• Eilistraee is Not Dead!




    Warning! Plot Spoiler!


    The series is The Lady Penitent, by  Lisa Smedman.

    Warning! Plot Spoiler!



    In the book series by Lisa Smedman, The Lady Penitent, Eilistraee is supposedly slain. This was a terrible thing to read and, as a super fan of Dark Elves and Eilistraee, I was instantly heartbroken! But… I didn’t loose hope. After I spent a few moments rereading the events of the ending and I noted that Eilistraee could not actually be dead! Here is why:  Eilistraee  inhabitants one of her avatars who is subsequently beheaded. Interestingly, by the cannon of D&D, a creature and ANY type cannot be killed on a plain other than its own. It may be banished and wounded, but not killed. Only during he Time of Troubles was it possible to kill a God by killing their form in the prime material plane. In fact, the entire reason the Gods in the series, the Time of Troubles, were so frought with fear and haste (a major device in the plot of the series) was based upon the fact that their bodies could be killed on the prime material plane (curtesy of the Over God). With this in mind, I knew something was wrong with the ending of this series. The author, Lisa Smedman, is just too good of a fiction writer to have let such a err slip by… and it turned out she had not:


    As soon as I read the fate of Eilistraee I contacted the author of the Lady Penitent series, Lisa Smedman, in regard to the fate of the Lolth’s two children, Eilistraee and Vhaeraun. Ms. Smedman was quite delightful to talk about and answer of my frantic questions. Most important to me was why, or if, Eilistraee had been killed. Ms. Smedman had this to say:


    “I would have love to have kept both Eilistraee and Vhaeraun alive and kicking, since they make such interesting antagonists for Lolth, but my assignment from Wizards of the Coast was to make the necessary “tweaks” to the drow pantheon. WOTC stipulated that they had to die, but I had the fun of coming up with the gruesome details.
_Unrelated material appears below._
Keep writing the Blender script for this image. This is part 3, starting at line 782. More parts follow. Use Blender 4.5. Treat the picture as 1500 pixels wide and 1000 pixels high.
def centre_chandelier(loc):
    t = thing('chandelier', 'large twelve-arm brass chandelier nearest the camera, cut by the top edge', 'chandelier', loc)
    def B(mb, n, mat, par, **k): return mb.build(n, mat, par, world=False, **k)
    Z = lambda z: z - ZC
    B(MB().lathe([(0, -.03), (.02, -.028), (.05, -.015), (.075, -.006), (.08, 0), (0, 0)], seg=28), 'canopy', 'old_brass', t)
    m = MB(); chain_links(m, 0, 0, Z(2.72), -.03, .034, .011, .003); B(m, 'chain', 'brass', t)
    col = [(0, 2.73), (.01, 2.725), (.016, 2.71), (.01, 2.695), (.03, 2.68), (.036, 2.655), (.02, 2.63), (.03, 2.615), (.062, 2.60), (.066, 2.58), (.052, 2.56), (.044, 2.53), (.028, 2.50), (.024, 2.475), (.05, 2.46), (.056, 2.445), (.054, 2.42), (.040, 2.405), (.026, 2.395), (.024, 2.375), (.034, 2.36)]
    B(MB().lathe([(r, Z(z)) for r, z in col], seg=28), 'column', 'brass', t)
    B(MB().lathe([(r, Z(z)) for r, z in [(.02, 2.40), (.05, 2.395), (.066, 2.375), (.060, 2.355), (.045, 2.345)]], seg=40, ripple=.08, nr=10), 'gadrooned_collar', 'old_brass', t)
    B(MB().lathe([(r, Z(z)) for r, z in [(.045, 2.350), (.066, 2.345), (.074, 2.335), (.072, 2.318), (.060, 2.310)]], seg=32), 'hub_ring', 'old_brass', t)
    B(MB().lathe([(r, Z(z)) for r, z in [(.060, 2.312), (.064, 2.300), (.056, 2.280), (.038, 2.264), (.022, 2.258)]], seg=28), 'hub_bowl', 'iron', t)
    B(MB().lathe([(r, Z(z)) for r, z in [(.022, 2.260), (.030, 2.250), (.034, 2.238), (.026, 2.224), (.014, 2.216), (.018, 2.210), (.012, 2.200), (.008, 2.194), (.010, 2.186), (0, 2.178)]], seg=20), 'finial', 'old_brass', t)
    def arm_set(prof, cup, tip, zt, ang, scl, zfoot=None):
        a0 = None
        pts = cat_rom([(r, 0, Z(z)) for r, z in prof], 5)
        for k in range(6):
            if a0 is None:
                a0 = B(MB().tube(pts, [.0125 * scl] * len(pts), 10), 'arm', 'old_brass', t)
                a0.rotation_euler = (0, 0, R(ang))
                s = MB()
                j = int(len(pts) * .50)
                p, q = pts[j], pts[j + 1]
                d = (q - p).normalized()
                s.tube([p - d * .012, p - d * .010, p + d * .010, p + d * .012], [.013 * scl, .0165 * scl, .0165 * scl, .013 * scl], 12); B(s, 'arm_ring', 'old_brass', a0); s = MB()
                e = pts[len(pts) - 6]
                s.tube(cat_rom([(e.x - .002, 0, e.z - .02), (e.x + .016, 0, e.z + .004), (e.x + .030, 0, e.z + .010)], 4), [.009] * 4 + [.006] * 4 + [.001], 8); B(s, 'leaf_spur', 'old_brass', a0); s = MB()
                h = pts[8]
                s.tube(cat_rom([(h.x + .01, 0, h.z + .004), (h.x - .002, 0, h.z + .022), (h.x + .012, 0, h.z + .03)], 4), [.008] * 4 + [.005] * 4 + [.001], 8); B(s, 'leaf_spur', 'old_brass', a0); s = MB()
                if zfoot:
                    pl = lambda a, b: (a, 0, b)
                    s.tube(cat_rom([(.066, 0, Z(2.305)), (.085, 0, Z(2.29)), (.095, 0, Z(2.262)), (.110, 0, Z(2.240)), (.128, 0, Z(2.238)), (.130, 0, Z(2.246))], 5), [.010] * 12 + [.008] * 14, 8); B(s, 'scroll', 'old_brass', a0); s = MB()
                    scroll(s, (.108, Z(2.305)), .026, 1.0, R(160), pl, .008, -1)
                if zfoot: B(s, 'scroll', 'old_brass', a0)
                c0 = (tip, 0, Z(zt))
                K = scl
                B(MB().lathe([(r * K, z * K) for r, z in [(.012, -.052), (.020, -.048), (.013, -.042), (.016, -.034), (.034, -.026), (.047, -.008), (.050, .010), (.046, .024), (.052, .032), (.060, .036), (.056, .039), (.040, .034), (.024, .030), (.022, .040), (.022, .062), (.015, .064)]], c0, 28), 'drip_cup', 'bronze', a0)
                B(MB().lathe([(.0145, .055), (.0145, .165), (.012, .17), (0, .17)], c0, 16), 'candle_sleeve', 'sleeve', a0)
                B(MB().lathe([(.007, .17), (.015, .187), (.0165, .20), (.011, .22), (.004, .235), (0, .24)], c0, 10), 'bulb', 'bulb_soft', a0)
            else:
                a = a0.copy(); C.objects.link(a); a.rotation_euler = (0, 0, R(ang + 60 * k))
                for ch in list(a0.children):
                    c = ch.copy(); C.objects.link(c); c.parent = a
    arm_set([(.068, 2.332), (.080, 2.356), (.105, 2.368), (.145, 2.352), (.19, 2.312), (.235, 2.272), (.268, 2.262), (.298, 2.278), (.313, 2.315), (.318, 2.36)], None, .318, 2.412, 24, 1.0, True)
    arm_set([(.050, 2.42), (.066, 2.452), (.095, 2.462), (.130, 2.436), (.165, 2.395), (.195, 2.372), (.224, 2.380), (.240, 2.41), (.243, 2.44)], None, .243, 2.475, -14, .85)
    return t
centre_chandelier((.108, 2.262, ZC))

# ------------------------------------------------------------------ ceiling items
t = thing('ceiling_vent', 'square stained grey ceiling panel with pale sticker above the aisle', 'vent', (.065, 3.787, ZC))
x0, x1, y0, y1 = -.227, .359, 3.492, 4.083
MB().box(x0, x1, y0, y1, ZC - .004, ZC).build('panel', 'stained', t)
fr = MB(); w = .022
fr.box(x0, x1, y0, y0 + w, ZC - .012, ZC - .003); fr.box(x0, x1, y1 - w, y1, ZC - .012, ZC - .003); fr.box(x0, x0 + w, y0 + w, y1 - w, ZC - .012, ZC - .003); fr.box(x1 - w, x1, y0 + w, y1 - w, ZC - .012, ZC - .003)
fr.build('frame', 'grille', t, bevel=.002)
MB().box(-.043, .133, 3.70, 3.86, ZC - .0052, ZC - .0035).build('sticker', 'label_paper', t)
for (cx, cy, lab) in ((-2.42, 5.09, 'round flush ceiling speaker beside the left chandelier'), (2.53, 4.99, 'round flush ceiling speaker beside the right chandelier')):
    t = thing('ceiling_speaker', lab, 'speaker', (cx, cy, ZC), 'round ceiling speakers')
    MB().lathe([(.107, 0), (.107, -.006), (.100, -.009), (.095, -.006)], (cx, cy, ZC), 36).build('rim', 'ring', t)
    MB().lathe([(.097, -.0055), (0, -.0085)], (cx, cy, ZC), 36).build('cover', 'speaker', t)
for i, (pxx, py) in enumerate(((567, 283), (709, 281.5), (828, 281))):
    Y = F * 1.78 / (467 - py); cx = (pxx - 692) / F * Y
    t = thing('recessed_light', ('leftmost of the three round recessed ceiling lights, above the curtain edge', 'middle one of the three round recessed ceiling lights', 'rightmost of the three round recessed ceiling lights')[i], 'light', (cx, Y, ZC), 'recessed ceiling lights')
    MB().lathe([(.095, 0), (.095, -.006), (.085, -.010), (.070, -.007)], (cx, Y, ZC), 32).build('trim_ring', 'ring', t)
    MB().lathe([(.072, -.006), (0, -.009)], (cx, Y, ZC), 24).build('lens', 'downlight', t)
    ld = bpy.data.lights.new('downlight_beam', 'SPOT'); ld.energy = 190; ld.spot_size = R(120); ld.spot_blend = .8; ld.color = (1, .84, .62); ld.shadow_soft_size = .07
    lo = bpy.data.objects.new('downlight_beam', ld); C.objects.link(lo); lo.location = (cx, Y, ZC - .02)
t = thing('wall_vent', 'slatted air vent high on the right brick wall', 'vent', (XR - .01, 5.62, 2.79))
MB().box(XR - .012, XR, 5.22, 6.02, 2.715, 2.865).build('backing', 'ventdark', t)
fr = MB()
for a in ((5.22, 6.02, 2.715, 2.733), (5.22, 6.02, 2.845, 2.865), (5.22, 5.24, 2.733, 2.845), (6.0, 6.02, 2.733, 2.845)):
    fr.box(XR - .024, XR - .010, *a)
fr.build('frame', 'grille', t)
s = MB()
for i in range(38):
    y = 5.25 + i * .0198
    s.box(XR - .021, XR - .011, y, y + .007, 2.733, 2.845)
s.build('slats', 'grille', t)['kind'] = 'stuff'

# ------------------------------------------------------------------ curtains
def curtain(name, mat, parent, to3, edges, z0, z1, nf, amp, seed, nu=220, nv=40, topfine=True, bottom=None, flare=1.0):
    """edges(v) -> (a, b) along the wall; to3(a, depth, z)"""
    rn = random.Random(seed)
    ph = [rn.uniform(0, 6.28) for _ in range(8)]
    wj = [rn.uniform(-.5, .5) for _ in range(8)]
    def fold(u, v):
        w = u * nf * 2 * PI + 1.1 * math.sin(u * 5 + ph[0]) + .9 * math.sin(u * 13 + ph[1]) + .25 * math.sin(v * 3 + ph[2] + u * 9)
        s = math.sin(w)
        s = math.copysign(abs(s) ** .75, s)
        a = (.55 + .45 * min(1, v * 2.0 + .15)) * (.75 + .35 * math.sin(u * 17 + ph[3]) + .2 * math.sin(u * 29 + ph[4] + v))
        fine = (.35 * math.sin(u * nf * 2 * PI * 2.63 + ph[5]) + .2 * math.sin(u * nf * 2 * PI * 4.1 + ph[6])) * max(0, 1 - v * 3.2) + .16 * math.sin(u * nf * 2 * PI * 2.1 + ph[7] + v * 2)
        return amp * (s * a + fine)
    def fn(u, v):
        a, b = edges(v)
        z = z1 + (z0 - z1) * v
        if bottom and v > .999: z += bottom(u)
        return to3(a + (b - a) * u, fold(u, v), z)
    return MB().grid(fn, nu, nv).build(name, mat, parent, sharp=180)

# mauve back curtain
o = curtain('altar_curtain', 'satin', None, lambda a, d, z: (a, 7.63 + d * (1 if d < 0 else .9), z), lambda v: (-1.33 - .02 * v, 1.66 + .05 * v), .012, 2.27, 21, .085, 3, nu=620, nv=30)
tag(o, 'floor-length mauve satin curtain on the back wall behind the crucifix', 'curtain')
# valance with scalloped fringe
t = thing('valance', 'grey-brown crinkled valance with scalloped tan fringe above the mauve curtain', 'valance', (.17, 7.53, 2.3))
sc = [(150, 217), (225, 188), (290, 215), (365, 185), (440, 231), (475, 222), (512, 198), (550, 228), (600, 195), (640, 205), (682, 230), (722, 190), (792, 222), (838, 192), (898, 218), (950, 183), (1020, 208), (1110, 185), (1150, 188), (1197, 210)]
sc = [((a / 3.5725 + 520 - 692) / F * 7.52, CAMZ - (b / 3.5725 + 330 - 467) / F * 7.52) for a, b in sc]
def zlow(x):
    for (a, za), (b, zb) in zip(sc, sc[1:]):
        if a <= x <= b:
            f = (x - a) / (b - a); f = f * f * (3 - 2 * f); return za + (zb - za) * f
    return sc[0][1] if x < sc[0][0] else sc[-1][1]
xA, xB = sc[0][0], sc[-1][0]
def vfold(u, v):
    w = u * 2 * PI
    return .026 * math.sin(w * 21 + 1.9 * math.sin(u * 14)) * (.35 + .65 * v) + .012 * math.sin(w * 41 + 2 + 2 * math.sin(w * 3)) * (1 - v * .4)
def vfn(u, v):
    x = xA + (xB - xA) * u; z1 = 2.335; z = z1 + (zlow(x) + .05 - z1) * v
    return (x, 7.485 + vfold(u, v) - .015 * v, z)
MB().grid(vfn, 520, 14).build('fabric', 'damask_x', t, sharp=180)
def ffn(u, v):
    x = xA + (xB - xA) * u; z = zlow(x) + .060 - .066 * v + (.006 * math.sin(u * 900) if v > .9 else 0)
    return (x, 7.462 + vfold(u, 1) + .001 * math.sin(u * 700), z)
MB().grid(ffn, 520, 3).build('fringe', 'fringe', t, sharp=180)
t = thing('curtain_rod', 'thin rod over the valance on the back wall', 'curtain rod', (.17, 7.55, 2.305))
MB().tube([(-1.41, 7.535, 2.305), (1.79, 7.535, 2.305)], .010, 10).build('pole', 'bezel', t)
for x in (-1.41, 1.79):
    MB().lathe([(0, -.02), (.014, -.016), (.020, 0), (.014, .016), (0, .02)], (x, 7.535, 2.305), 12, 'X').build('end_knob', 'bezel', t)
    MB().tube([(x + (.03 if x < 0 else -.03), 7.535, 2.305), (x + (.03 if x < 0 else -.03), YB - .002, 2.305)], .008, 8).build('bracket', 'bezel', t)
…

Whether Eilistraee or Vhaeraun are ever resurrected (either in game material or a novel) is strictly up to WOTC — although individual DMs can do as they will, within their own campaigns. Hopefully, I’ve written in a couple of “loopholes” in my trilogy that they can use!” -Lisa Smedman.


    With this result I knew that Eilistraee had been killed for some silly reason and not because of the actual nature and progression of the story. The obvious loopholes which prevented her death were also very much correct and, it would appear  left in place by the author. In light of WOTC’s decision to remove these Gods, I am glad that it was done with finesse and with enough loopholes for Dungeon Masters to allow for their own returns of the Gods. I seriously hope to see the return of these Gods in later editions of Forgotten Realms. I am also looking forward to reading more novels by Ms. Smedman! Her previous novels really enthralled me; especially Extinction, book four of the series War of the Spider Queen.

    Keep up the good work Lisa Smedman!


    As you can see, Eilistraee was “killed” in such a way that she can be reborn. Given that she was not killed on her home plane, she must be alive, per D&D rules.